Mi spiego meglio, se ce ne fosse bisogno. La sinistra si è giovata nel corso degli anni di importanti punti di riferimento nelle università, nelle case editrici, nei giornali, per coltivare relazioni con personalità della cultura che per il loro prestigio sono stati polo di attrazione di altri soggetti ed hanno assicurato il presidio di posizioni culturalmente importanti. La stessa cosa che è accaduta nei ministeri dove un tempo dominavano i soggetti vicini alla Democrazia Cristiana, che mai aveva abbandonato il Ministero della funzione pubblica, e che oggi vedono in posizioni esponenziali soggetti che apertamente si riferiscono ai partiti di sinistra o sono simpatizzanti di questi partiti. È un grave deficit per chi vuole governare il Paese al centro, nelle regioni e negli enti locali, un errore da intestare in primo luogo ai leader i quali sono responsabili delle scelte organizzative ed operative e, ovviamente, dei soggetti dei quali si circondano.

Per cui quel che oggi lamenta il Centrodestra, il quale è andato in ordine sparso all’elezione presidenziale, è certamente conseguenza di molteplici ragioni. In primo luogo dell’antica difficoltà di “pescare” in aree culturali e professionali nelle quali, comunque, chi si espone non viene tutelato. Segue l’inveterata abitudine di Silvio Berlusconi di perseguire una sua politica, che esibisce il Centrodestra solo quando rafforza la sua leadership, e degli altri due partiti la Lega e Fratelli d’Italia che avrebbero bisogno di una radicale messa a punto. La Lega, perché appare sempre più un partito localistico, che non riesce a sfondare al centro e al sud in modo significativo, ancorato anche a una visione spesso molto commerciale del mondo della produzione, che indubbiamente rivela situazioni meritevoli di attenzione, ma che deve tener conto delle esigenze del Paese. E Fratelli d’Italia che avrebbe la possibilità di estendersi e di ampliare i suoi collegamenti sia sul piano ideologico, come avevano fatto Almirante e Fini, aprendo in modo significativo, non solo a parole, al mondo cattolico e alla cultura liberale di matrice risorgimentale, visto che Giorgia Meloni parla sempre di patrioti. In particolare questo partito, che è significativamente “romano” non sembra abbia gli adeguati collegamenti con il mondo che naturalmente è presente nella capitale d’Italia che, ricordo sempre, è la città dei ministeri, della più grande università d’Europa e di altri atenei (uno straordinario polo di ricerca), degli ordini professionali, delle supreme magistrature, dei grandi enti pubblici. Da questo mondo, variegato e vivace, sicuramente competente, Fratelli d’Italia non ricava apporti significativi, tanto è vero che per individuare il candidato, una figura che, insieme ai possibili assessori, doveva emergere nel corso degli anni, dall’indomani della vittoria di Virginia Raggi, si è dovuto ricorrere ad un dignitoso avvocato, noto soprattutto agli ascoltatori di una radio privata, sconosciuto ai più, mentre bisognava scegliere chi nel corso del quinquennio avesse guidato un’equipe di politici e tecnici che si fossero occupati dei problemi della città.
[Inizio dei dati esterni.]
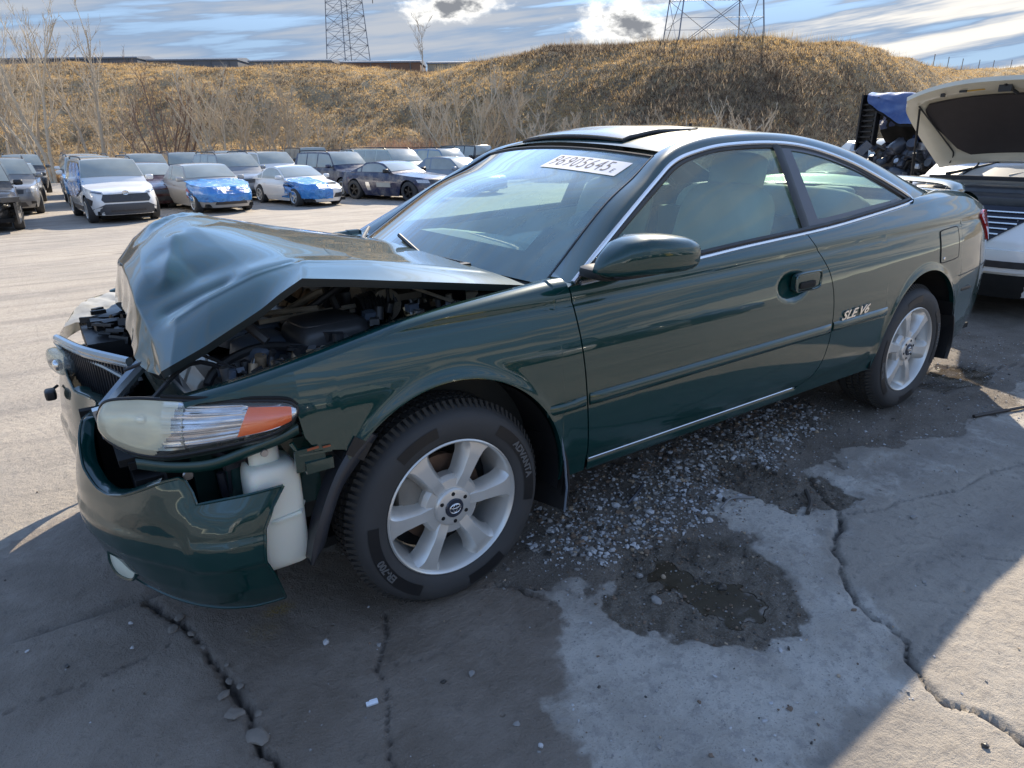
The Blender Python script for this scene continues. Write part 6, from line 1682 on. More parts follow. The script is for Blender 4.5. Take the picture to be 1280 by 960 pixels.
def park():
    G = 'salvage cars parked in rows on the yard'
    # front row, left to right
    r, sh, pm = bg_car('suv', 'dark grey wrecked SUV with smashed front at the far left edge', 'car', (.045, .045, .046), -1.95, 19.2, wrecked=1.0, rim='black')
    m = MB(); rnd = random.Random(3)
    for k in range(60):
        m.box((sh.Lh-.75+rnd.uniform(-.2, .35), rnd.uniform(-.85, .85), rnd.uniform(.35, .85)), (rnd.uniform(.05, .3), rnd.uniform(.03, .3), rnd.uniform(.02, .14)), rotz(rnd.uniform(-1, 1)) @ rotx(rnd.uniform(-1, 1)), rnd.choice((0, 0, 0, 1)))
    m.build('exposed_front_parts', [MATTE, STEEL], r, smooth=False)
    m = MB(); m.box((sh.Lh-.35, .86, .52), (.75, .05, .52), rotz(-.10) @ roty(.1)); m.box((sh.Lh-.15, .70, .82), (.45, .40, .12), rotz(.25)); m.build('bent_wing', pm, r, smooth=False)
    r, sh, pm = bg_car('suv', 'white crossover SUV with black roof rails and dark lower bumper at front left', 'car', WHITE, 1.45, 19.75, rz=-86, dust=.12, nodetail=True, n=5.0); crossover_face(r, sh, pm)
    # film over its side glass and door
    V = []
    Q = np.array([[(x, -(np.interp(z, [.6, 1.05, 1.12, 1.62], [sh.Wh+.03, sh.Wh+.005, sh.Wh-.03, sh.Wh-.19])+.012*math.sin(x*9+z*13)), z) for z in np.linspace(.66+.25*max(0, x-.2), 1.60-.42*max(0, x-.15), 14)] for x in np.linspace(-1.2, 1.15, 26)])
    global WRAPM
    WRAPM = WRAPM or wrap_material()
    o = grid_obj('plastic_wrap', Q, WRAPM, None); o.matrix_world = Matrix.Translation(r.location) @ Matrix.Rotation(rad(-86), 4, 'Z'); tag(o, 'blue plastic film over the side windows of the white crossover', 'plastic wrap', 'blue plastic wraps on damaged cars')
    Q = np.array([[(sh.xws-.02-.45*v*1.0+.03, -.82+.55*u*(1-v)+.03*math.sin(v*9), 1.08+.36*v+.02*(1-u)) for u in np.linspace(0, 1, 8)] for v in np.linspace(0, 1, 14)])
    grid_obj('wrap_corner', Q, WRAPM, o)
    r, sh, pm = bg_car('sedan', 'silver sedan with its whole nose wrapped in blue plastic', 'car', (.40, .38, .36), 4.47, 20.7, rz=-83, n=4.4); wrap_front(r, sh, 'crumpled blue plastic covering the nose of the silver sedan', seed=3)
    m = side_patch(sh, .95, 1.9, .46, .74, -1, simple('dull red wing', (.30, .03, .025), .35), 'red_wing', r, .008)
    r, sh, pm = bg_car('coupe', 'white low coupe with blue plastic over one front corner', 'car', WHITE, 7.74, 20.86, rz=-79, dust=.15, nodetail=True); wrap_front(r, sh, 'light blue plastic over the front corner of the white coupe', y0=-1.0, y1=.12, back=-.05, zlow=.26, seed=8)
    front_patch(sh, [(.16, .30), (.62, .30), (.58, .46), (.22, .44)], ENGBLACK, 'lower_intake', r, .012); front_patch(sh, [(.52, .56), (.80, .545), (.80, .615), (.55, .62)], simple('grey headlight glass', (.30, .31, .32), .08), 'headlight', r, .012); front_patch(sh, [(.68, .32), (.76, .32), (.76, .42), (.68, .42)], ENGBLACK, 'fog_lamp', r, .012, nu=5)
    r, sh, pm = bg_car('muscle', 'dark blue sports coupe with black wheels and pale dusty bonnet', 'car', NAVY, 11.75, 20.0, rz=-70, rim='black', dust=.5, nodetail=True)
    front_patch(sh, [(-.62, .66), (.62, .66), (.66, .80), (-.66, .80)], ENGBLACK, 'grille', r, .012); front_patch(sh, [(-.55, .26), (.55, .26), (.50, .42), (-.50, .42)], ENGBLACK, 'lower_intake', r, .012)
    for s in (-1, 1):
        front_patch(sh, [(s*.64, .67), (s*.86, .68), (s*.86, .79), (s*.66, .79)], simple('clear headlight glass', (.42, .46, .52), .06), 'headlight', r, .014); front_patch(sh, [(s*.70, .43), (s*.78, .43), (s*.78, .50), (s*.70, .50)], simple('white fog lamp', (.8, .8, .75), .2), 'fog_lamp', r, .016, nu=5)
        side_patch(sh, -.62, -.42, .36, .66, s, TRIM, 'side_gill', r, .010, rake=-.25)
        side_patch(sh, -.1, .62, .50, .66, s, simple('grey side decal', (.40, .40, .36), .4), 'side_decal', r, .010)
    m = MB(); c = float(sh.xf(0, .74)); m.box((c+.03, 0, .74), (.02, .20, .045)); m.box((c+.03, 0, .74), (.02, .08, .085)); m.build('emblem', CHROME, r, smooth=False)
    bg_car('sedan', 'pale blue grey sedan just beyond the windshield edge', 'car', (.20, .25, .31), 15.2, 21.4, rz=-68)
    # second and third rows
    bg_car('suv', 'grey SUV behind the wrecked grey SUV', 'car', (.20, .20, .20), -1.35, 24.3)
    bg_car('sedan', 'black sedan deep in the left row', 'car', DARK, -1.1, 29.8, dust=.2); bg_car('suv', 'dark SUV farthest back in the left row', 'car', (.05, .05, .055), -.7, 36.0)
    r, sh, pm = bg_car('suv', 'white and blue wrapped SUV behind the white crossover', 'car', WHITE, 1.30, 26.2, dust=.15); wrap_front(r, sh, 'blue plastic over the nose of the SUV behind the white crossover', seed=12)
    bg_car('suv', 'white SUV third in the column behind the white crossover', 'car', WHITE, 1.5, 32.3, dust=.15)
    bg_car('sedan', 'dark red and black sedan between white crossover and wrapped sedan', 'car', (.05, .010, .012), 3.1, 23.8, rz=-85); bg_car('suv', 'silver SUV whose roof shows behind the white crossover', 'car', SILVER, 3.6, 29.4)
    bg_car('suv', 'grey blue SUV with roof rails behind the wrapped silver sedan', 'car', (.22, .24, .27), 6.5, 25.2, rz=-82); bg_car('suv', 'navy SUV roof behind the wrapped silver sedan', 'car', NAVY, 5.6, 31.6)
    r, sh, pm = bg_car('suv', 'white SUV behind the white coupe', 'car', WHITE, 8.9, 28.2, rz=-82, dust=.2)
    bg_car('suv', 'dark blue SUV between white coupe and dark blue sports coupe', 'car', NAVY, 10.75, 24.0, rz=-77, dust=.25); bg_car('boxy', 'black boxy vehicle at the back behind the dark blue SUV', 'car', DARK, 12.6, 34.5)
    bg_car('sedan', 'silver sedan roof behind the dark blue SUV', 'car', SILVER, 12.7, 30.2); bg_car('van', 'pale green minivan behind the dark blue sports coupe', 'car', PALE, 14.2, 25.8, rz=-76)
    bg_car('suv', 'light blue SUV behind the pale blue grey sedan', 'car', (.10, .20, .36), 17.6, 27.0, rz=-74); bg_car('boxy', 'black boxy offroader standing last near the pink brush', 'car', DARK, 22.2, 31.5, rz=-72, dust=.2)
    bg_car('sedan', 'white sedan roof between the two columns far back', 'car', WHITE, 3.4, 34.4, dust=.15); bg_car('suv', 'pale blue SUV deep behind the grey blue SUV', 'car', (.16, .28, .42), 8.2, 34.2); bg_car('suv', 'white SUV deep behind the dark blue SUV', 'car', WHITE, 15.2, 32.6, dust=.15); bg_car('sedan', 'blue sedan roof behind the pale green minivan', 'car', BLUE, 18.6, 33.0)
    # beyond the coupe's roof
    bg_car('sedan', 'white sedan roof seen over the green roof', 'car', WHITE, 15.6, 7.6, rz=180, dust=.2, H=1.5); bg_car('suv', 'silver white SUV beside the wreck with raised bonnet', 'car', (.62, .63, .64), 14.2, 4.9, rz=180, dust=.3, H=1.62)
    # row behind the photographer, mirrored in the green paint
    for k, (x, c, kd, lb) in enumerate(((-6.2, WHITE, 'suv', 'white SUV standing behind the photographer'), (-3.5, DARK, 'sedan', 'black sedan standing behind the photographer'), (-.8, NAVY, 'suv', 'navy SUV standing behind the photographer'), (1.9, DARK, 'van', 'black minivan standing behind the photographer'), (4.6, (.5, .36, .02), 'boxy', 'yellow offroader standing behind the photographer'), (7.3, SILVER, 'sedan', 'silver sedan standing behind the photographer'), (10.0, DARK, 'suv', 'black SUV standing behind the photographer'), (12.8, BLUE, 'sedan', 'blue sedan standing behind the photographer'))):
        bg_car(kd, lb, 'car', c, x, -9.6, rz=90, z=0.0, details=False, dust=.1)
park()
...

Il risultato dell’elezione presidenziale, affrontata con molta baldanza ritenendo di essere maggioranza relativa, rivela una straordinaria ingenuità da parte del Centrodestra, soprattutto di Matteo Salvini che si è intestato il compito di rappresentare Forza Italia e Fratelli d’Italia evidentemente con scarsa capacità di coordinamento, come dimostra l’esito delle votazioni, a cominciare dalla candidatura di Maria Elisabetta Alberti Casellati che, da Presidente del Senato, è stata mandata allo sbaraglio, tanto da non ottenere neppure i voti del suo partito, Forza Italia, al quale devono ragionevolmente essere attribuiti i voti ottenuti da altri esponenti di quel partito.

Una debacle, uno sfacelo, una Caporetto, come si sono espressi in giornali, frutto di inadeguata valutazione della realtà. Che un partito il quale ambisce a governare non può permettersi.